Your task is to write out the complete listing exactly as it is shown.

-- BEGIN --

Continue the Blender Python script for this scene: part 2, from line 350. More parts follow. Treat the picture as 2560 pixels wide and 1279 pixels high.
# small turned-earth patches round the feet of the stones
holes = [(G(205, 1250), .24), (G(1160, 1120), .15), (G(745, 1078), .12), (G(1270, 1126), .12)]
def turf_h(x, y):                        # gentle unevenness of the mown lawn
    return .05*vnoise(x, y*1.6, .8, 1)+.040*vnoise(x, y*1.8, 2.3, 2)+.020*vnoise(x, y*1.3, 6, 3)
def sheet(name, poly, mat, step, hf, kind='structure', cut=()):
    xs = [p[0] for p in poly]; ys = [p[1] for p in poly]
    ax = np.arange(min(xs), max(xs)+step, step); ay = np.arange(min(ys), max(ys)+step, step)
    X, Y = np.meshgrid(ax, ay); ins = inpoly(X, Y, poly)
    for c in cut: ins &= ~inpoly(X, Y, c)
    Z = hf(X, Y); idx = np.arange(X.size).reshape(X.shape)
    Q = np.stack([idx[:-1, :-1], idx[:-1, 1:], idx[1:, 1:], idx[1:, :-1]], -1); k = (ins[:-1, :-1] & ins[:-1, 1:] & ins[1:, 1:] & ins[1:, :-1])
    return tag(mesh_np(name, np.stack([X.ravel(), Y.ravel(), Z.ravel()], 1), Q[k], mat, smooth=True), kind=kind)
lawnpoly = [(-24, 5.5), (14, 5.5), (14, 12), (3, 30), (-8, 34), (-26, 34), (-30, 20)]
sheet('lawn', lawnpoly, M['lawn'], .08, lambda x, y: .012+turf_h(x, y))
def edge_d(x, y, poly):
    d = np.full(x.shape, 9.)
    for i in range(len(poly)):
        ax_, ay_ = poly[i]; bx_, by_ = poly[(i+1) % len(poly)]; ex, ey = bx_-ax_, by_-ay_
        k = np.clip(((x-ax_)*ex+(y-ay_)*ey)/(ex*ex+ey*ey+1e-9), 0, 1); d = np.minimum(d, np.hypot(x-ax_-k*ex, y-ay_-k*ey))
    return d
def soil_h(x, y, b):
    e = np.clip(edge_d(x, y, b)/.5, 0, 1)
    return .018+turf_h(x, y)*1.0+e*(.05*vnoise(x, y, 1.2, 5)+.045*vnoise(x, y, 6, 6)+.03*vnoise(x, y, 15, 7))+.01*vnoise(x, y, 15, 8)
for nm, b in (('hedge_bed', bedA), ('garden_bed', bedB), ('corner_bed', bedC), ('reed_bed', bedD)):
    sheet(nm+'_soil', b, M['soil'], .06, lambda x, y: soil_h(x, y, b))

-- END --

### FINAL RESULT
Continue the Blender Python script for this scene: part 2, from line 350. More parts follow. Treat the picture as 2560 pixels wide and 1279 pixels high.
# small turned-earth patches round the feet of the stones
holes = [(G(205, 1250), .24), (G(1160, 1120), .15), (G(745, 1078), .12), (G(1270, 1126), .12)]
def turf_h(x, y):                        # gentle unevenness of the mown lawn
    return .05*vnoise(x, y*1.6, .8, 1)+.040*vnoise(x, y*1.8, 2.3, 2)+.020*vnoise(x, y*1.3, 6, 3)
def sheet(name, poly, mat, step, hf, kind='structure', cut=()):
    xs = [p[0] for p in poly]; ys = [p[1] for p in poly]
    ax = np.arange(min(xs), max(xs)+step, step); ay = np.arange(min(ys), max(ys)+step, step)
    X, Y = np.meshgrid(ax, ay); ins = inpoly(X, Y, poly)
    for c in cut: ins &= ~inpoly(X, Y, c)
    Z = hf(X, Y); idx = np.arange(X.size).reshape(X.shape)
    Q = np.stack([idx[:-1, :-1], idx[:-1, 1:], idx[1:, 1:], idx[1:, :-1]], -1); k = (ins[:-1, :-1] & ins[:-1, 1:] & ins[1:, 1:] & ins[1:, :-1])
    return tag(mesh_np(name, np.stack([X.ravel(), Y.ravel(), Z.ravel()], 1), Q[k], mat, smooth=True), kind=kind)
lawnpoly = [(-24, 5.5), (14, 5.5), (14, 12), (3, 30), (-8, 34), (-26, 34), (-30, 20)]
sheet('lawn', lawnpoly, M['lawn'], .08, lambda x, y: .012+turf_h(x, y))
def edge_d(x, y, poly):
    d = np.full(x.shape, 9.)
    for i in range(len(poly)):
        ax_, ay_ = poly[i]; bx_, by_ = poly[(i+1) % len(poly)]; ex, ey = bx_-ax_, by_-ay_
        k = np.clip(((x-ax_)*ex+(y-ay_)*ey)/(ex*ex+ey*ey+1e-9), 0, 1); d = np.minimum(d, np.hypot(x-ax_-k*ex, y-ay_-k*ey))
    return d
def soil_h(x, y, b):
    e = np.clip(edge_d(x, y, b)/.5, 0, 1)
    return .018+turf_h(x, y)*1.0+e*(.05*vnoise(x, y, 1.2, 5)+.045*vnoise(x, y, 6, 6)+.03*vnoise(x, y, 15, 7))+.01*vnoise(x, y, 15, 8)
for nm, b in (('hedge_bed', bedA), ('garden_bed', bedB), ('corner_bed', bedC), ('reed_bed', bedD)):
    sheet(nm+'_soil', b, M['soil'], .06, lambda x, y: soil_h(x, y, b))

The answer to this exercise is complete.